John Sabroske, director of global trade finance at John Deere Credit, said the Johnston company requires "one pound of documentation per $1 million" in financing for the farm and construction equipment its sister company Deere & Co. makes.

The documentation is necessary to reduce Deere's financial exposure, Sabroske said.

Deere Credit also uses the Export-Import Bank of the United States, a federal government agency, to reduce its risks as well as other export-import banks in countries where the company has manufacturing facilities. The company also uses private insurance.

"Without successful financing, the sale won't happen," said Sabroske.

Deere, though, is careful to eliminate direct exposure, he said. For example, Deere worked with a Mongolian bank to finance its first sale in that country. The 8430 Deere tractor, built in Waterloo, replaced a 50-year-old Russian tractor that "needed three other 50-year-old Russian tractors to keep it operating."

"There's great potential there," said Sabroske, whose group works in countries like Ukraine, Kazakhstan, Belarus, China, India, Ecuador and Bolivia.

Curt Hanson, a principal at Trade Acceptance Corp. in Minneapolis, said businesses should look to the U.S. Export-Import Bank to help provide financing as capital markets dry up.

The Export-Import Bank can provide loans and help extend credit to companies whose strapped customers seek financing.

"Exporters need these tools to offer financing so you can convert a cash sale," said Hanson.

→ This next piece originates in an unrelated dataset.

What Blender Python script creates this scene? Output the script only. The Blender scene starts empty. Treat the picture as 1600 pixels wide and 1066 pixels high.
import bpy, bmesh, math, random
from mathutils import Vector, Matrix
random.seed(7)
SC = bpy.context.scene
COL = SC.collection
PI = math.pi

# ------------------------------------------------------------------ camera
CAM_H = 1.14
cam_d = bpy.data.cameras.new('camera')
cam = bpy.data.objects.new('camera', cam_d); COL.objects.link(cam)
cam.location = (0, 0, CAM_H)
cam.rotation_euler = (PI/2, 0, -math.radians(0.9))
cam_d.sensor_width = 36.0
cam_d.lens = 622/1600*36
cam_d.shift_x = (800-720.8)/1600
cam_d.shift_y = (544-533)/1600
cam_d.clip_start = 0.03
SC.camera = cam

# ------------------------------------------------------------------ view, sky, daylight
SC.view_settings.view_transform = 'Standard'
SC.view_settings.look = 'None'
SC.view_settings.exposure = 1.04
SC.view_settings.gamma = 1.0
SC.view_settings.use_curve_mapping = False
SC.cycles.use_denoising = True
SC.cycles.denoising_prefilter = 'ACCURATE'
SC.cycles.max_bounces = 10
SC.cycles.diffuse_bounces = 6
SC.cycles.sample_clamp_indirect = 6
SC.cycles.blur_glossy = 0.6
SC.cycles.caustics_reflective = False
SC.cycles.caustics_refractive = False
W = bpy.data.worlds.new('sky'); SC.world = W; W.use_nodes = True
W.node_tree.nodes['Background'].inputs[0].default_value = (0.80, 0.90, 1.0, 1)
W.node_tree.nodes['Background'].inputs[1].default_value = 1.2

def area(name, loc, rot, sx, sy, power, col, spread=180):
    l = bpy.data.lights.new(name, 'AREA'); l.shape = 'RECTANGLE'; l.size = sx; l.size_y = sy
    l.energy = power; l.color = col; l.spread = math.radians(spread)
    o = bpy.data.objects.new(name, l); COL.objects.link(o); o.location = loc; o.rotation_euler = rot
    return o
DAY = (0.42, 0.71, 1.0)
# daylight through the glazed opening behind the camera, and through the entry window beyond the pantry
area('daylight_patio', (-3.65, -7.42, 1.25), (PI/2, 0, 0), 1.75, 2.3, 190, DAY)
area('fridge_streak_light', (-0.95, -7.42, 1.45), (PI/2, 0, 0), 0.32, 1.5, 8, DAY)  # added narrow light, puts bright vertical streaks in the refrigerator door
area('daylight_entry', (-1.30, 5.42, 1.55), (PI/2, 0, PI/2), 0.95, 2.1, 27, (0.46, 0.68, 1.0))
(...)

Sabroske said a strengthening U.S. dollar, price increases for the "normal cost of doing business" and a "lack of credit availability to our customers" are some of the biggest challenges Deere Credit faces.

"And falling commodity prices means they'll have less money to buy equipment," said Sabroske.

With $40 million in business annually, LeMar Industries will see about $10 million from exports this year, a portion that has grown, said Martin.

Altogether, Iowa businesses had $9.1 billion in exports from January through September, 30 percent more than the same time last year.

At LeMar, about 100 workers make steel catwalk, towers, conveyors and rail protectors for the grain and mining industries. The 25-year-old company supplies products to larger manufacturers that sell overseas as well as working directly with companies in Russia, Guatemala, South Africa, Mexico and other countries.

Its domestic clients include Cargill Inc., Martin Marietta, Bunge and Archer Daniels Midland.

"In these economic times, the timing couldn't be better," Martin said. "It's helping us keep a lot of people employed."